Thursday, July 12, 2007

Some more thoughts on imperialism

Some more thoughts from Edward Said's Culture and Imperialism

The first thing to be done now is more or less to jettison simple causality in thinking through the relationship between Europe and the non-European world, and lessening the hold on our thought of the equally simple temporal sequence. We must not admit any notion, for instance, that proposes to show that Wordsworth, Austen, or Coleridge, because they wrote before 1857, actually caused the establishment of formal British governmental rule over India after 1857. We should try to discern instead a counterpoint is not temporal or spatial. How to writers in the period before the great age of explicit, programmatic colonial expansion-- the "scramble for Africa," say-- situate and see themselves and their work in the larger world? We shall find them using striking but careful strategies, many of them derived from expected resources--positive ideas of home, of a nation and its language, of proper order, good behavior, moral values.
But positive ideas of this sort do more than validate "our" world. They also tend to devalue other worlds and, perhaps more significantly from a retrospective point of view, they do not prevent or inhibit or give resistance to horrendously unattractive imperialist practices. No, cultural forms like the novel or the opera do not cause people to go out and imperialize-- [Hee hee-lovelesscynic] Carlyle did not drive Rhodes directly, and he certainly cannot be "blamed" for the problems in today's southern Africa-- but it is genuinely troublingto see how little Britain's great humanistic ideas, institutions, and monuments, which we still celebrate as having the power ahistorically to command our approval, how little they stand in the way of the accelerating imperial process. We are entitled to ask how this body of humanistic ideas co-existed so comfortably with imperialism, and why--until the resistance to imperialism in the imperial domain, among Africans, Asians, Latin Americans, developed-- there was little significant opposition or deterrence to empire at home. Perhaps the custom of distinguishing "our" home and order from "theirs" grew into a harsh political rule for accumulating more of "them" to rule, study, and subordinate. In the great, human ideas and values promulgated by mainstream European culture, we have precisely that "mould of ideas or conditioned reflexes" of which Kiernan speaks, into which the whole business of empire later flowed.
...Not only is this a Crusoe setting things in order: it is also an early Protestant eliminating all traces of frivolous behavior. There is nothing in Mansfield Park that would contradict us, however, were we to assume that Sir Thomas does exactly the same things--on a larger scale-- in his Antigua "plantations." Whatever was wrong there-- and the internal evidence garnered by Warren Roberts suggests that economic depression. slavery, and competition with France were at issue-- Sir Thomas was able to fix, thereby maintaining his control over his colonial domain. More clearly than anywhere else in her fiction, Austen here synchronizes domestic with international authority, making it plain that the values associated with such higher things as ordination, law, and propriety must be grounded firmly in actual rule over and possession of territory. She sees clearly that to hold and rule Mansfield Park is to hold and rule an imperial estate in close, not to say inevitable association with it. What assures the domestic tranquility and attractive harmony of one is the productivity and regulated discipline of the other.
There are days when I really wonder if academia is all that it's cracked up to be. But then there are days like when I read Edward Said, or someone else really good, and you see the good in literary theory and analysis. Because there are thousands of narratives, it seems to me, at those times, that are unmapped and untold, and if you have the wits to map them, you can help tell the secret history of the world, which has been covered up for whatever sinister reason or other.

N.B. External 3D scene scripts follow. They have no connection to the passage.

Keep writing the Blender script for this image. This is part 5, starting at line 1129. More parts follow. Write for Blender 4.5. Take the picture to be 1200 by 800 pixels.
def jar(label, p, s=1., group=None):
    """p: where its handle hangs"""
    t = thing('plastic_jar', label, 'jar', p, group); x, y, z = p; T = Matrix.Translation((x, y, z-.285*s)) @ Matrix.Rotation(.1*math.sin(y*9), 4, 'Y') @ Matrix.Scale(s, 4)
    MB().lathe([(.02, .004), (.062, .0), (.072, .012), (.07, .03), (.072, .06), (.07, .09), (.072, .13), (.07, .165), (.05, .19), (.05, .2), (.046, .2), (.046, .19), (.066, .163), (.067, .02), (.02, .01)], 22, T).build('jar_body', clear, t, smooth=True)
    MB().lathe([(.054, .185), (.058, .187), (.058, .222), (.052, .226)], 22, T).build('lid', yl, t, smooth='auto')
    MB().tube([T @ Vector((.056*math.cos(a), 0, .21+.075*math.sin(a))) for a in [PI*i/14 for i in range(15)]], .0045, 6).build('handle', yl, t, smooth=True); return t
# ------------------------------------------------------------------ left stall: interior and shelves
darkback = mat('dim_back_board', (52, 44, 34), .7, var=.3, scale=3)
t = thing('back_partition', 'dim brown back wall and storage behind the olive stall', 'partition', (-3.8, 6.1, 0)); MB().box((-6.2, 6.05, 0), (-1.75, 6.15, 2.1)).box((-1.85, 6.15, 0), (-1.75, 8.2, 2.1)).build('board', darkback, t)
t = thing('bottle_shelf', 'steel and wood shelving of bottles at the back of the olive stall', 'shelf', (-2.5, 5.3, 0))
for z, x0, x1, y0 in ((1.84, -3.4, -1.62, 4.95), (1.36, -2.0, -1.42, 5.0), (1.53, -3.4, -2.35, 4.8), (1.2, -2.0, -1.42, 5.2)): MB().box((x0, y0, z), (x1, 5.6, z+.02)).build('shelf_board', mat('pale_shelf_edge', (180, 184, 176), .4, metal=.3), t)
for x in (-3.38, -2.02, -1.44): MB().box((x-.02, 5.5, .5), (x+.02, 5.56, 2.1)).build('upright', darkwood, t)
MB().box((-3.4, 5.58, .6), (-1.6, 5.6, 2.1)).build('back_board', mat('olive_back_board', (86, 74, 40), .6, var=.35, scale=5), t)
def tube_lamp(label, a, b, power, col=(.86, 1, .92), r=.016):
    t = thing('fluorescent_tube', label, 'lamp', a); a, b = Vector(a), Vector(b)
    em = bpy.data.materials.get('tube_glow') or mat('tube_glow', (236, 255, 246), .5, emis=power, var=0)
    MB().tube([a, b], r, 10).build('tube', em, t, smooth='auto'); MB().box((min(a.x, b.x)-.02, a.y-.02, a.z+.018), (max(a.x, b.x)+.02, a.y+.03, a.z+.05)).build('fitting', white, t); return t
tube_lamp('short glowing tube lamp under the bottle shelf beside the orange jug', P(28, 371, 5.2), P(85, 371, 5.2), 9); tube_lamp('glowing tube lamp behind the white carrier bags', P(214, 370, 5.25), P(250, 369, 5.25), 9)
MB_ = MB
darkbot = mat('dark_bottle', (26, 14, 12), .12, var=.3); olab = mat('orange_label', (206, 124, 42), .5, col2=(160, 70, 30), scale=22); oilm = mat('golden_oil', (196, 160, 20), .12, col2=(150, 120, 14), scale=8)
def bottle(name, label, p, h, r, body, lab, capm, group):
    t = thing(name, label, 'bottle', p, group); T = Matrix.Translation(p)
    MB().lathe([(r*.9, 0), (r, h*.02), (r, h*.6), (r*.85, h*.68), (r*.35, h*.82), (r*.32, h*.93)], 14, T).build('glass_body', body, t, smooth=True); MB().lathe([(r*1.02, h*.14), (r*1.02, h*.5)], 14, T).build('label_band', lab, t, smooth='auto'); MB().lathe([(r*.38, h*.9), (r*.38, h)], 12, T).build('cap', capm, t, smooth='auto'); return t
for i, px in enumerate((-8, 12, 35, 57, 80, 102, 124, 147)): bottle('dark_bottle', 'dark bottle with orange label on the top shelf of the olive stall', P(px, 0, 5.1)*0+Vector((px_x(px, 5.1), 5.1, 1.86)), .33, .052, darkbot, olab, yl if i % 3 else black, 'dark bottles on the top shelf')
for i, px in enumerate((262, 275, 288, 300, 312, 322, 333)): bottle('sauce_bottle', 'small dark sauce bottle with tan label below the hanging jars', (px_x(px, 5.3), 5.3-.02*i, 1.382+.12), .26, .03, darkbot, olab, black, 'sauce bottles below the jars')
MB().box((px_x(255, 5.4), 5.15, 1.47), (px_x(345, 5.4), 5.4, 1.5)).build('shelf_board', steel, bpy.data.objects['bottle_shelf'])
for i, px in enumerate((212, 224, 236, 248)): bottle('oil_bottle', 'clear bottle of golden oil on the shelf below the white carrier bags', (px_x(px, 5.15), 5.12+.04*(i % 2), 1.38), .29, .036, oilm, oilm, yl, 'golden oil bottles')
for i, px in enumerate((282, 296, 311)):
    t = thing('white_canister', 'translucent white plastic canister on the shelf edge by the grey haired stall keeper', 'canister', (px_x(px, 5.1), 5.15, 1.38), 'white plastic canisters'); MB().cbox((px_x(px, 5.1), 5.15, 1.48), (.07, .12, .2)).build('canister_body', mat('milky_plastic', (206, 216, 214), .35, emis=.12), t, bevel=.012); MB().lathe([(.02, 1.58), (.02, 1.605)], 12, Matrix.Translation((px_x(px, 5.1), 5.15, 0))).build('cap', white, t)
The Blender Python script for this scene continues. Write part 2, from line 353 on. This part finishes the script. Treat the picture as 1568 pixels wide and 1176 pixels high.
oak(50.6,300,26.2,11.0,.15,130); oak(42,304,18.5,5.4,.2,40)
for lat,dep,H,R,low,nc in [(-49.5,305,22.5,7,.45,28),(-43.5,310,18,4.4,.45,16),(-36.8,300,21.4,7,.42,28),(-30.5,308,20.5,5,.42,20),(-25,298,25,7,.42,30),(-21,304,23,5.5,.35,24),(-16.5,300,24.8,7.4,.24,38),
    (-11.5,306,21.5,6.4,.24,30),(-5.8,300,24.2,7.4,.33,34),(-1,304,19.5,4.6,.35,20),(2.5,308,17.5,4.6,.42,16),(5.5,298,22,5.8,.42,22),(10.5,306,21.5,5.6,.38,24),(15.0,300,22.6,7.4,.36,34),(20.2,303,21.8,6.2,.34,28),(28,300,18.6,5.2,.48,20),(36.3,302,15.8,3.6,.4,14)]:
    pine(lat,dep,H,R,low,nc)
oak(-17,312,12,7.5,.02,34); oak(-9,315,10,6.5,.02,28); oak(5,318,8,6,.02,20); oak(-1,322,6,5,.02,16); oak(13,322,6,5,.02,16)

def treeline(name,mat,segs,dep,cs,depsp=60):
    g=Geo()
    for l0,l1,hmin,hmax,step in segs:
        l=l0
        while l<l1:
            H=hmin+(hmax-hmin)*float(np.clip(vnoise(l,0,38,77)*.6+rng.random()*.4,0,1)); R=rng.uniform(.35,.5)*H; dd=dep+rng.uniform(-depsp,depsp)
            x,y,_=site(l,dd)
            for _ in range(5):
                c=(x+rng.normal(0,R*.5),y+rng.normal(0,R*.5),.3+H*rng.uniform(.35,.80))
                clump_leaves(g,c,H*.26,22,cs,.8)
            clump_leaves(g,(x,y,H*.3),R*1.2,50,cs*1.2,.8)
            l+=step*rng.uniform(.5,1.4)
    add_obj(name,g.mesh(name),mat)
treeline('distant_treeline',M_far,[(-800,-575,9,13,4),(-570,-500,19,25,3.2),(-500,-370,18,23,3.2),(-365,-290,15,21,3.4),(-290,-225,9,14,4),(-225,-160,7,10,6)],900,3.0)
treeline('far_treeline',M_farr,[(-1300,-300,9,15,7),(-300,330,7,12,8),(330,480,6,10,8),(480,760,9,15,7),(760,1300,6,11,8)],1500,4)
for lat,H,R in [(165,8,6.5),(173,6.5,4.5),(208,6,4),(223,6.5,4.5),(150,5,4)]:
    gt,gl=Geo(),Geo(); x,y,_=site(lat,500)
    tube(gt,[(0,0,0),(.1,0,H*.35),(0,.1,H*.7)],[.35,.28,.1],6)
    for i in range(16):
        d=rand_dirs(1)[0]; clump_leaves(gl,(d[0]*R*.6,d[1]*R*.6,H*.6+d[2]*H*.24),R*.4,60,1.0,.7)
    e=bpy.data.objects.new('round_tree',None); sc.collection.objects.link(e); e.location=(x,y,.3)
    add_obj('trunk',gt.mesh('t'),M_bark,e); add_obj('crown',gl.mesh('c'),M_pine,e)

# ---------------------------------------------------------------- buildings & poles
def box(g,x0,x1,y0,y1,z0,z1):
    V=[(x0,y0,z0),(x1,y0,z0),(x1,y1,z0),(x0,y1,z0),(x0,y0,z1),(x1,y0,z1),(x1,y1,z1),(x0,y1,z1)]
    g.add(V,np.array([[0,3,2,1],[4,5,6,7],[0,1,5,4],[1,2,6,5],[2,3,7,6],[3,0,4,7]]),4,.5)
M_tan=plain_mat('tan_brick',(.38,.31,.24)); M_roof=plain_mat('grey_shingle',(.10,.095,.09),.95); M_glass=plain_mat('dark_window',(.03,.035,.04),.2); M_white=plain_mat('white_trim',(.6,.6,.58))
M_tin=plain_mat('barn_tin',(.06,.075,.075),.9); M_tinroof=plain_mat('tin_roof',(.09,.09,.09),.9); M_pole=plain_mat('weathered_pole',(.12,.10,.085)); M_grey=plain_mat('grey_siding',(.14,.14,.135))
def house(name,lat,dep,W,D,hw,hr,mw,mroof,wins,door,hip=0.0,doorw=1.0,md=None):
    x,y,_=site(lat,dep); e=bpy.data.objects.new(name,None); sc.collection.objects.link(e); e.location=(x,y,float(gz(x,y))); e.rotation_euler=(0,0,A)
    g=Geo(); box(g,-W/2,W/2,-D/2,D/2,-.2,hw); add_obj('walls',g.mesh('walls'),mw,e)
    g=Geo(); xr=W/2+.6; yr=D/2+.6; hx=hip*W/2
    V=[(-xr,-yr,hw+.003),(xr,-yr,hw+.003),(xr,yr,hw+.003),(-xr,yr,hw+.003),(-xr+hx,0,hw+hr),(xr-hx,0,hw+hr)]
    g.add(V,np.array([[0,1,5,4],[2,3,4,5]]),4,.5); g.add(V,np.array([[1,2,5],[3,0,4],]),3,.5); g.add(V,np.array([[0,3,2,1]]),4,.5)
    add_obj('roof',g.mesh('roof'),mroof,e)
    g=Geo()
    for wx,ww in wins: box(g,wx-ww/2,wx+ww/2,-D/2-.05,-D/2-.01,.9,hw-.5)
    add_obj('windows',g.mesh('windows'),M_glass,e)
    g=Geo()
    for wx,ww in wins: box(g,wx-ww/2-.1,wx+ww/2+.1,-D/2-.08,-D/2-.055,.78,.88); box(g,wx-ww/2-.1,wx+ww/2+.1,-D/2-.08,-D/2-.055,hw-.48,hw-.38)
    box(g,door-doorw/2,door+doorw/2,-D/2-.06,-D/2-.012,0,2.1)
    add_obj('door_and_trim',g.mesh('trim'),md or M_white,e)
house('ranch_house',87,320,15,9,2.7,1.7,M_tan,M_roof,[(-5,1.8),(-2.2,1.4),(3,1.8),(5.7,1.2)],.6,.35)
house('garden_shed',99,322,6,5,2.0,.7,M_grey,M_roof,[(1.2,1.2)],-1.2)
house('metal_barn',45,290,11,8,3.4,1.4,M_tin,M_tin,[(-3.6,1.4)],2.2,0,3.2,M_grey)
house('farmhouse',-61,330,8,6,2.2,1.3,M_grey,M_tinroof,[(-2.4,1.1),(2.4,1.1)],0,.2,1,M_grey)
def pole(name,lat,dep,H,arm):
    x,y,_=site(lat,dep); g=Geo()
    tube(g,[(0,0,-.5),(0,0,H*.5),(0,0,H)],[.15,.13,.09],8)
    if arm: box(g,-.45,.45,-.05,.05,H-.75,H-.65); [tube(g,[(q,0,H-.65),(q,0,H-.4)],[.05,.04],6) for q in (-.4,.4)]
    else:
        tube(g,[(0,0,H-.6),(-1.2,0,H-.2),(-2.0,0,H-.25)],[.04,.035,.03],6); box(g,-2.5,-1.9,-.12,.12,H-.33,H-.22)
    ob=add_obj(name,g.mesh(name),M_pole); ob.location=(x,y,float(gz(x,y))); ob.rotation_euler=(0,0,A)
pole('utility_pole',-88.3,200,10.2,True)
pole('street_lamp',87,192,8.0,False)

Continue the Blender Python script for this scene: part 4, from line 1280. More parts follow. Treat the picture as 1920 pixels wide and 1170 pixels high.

The book is primarily based on rereading some of the classic works of European literature, with an eye to their relationship to imperialism. Even though Said was writing in 1993, comp lit still neglects the imperialist connections of classic works, or they did at my extremely academically conservative alma mater. And furthermore, he renders the immortal, universal truths of these works somewhat suspect, since as he rightly points out, they did little, for all their talk of human freedom and rights, to criticize the growth of imperialism. Makes me wonder, since we rely on these same great works today, why we're surprised how feeble our resistance to current imperialism is.

1 comment:

Anonymous said...

I think you make a good point about the state of higher education and its possible negative influence on the well educated members of our population. And I agree, metaphysics can have a big impact on how we view the world.

However, I think the big bulk of problems are still mostly due to economics.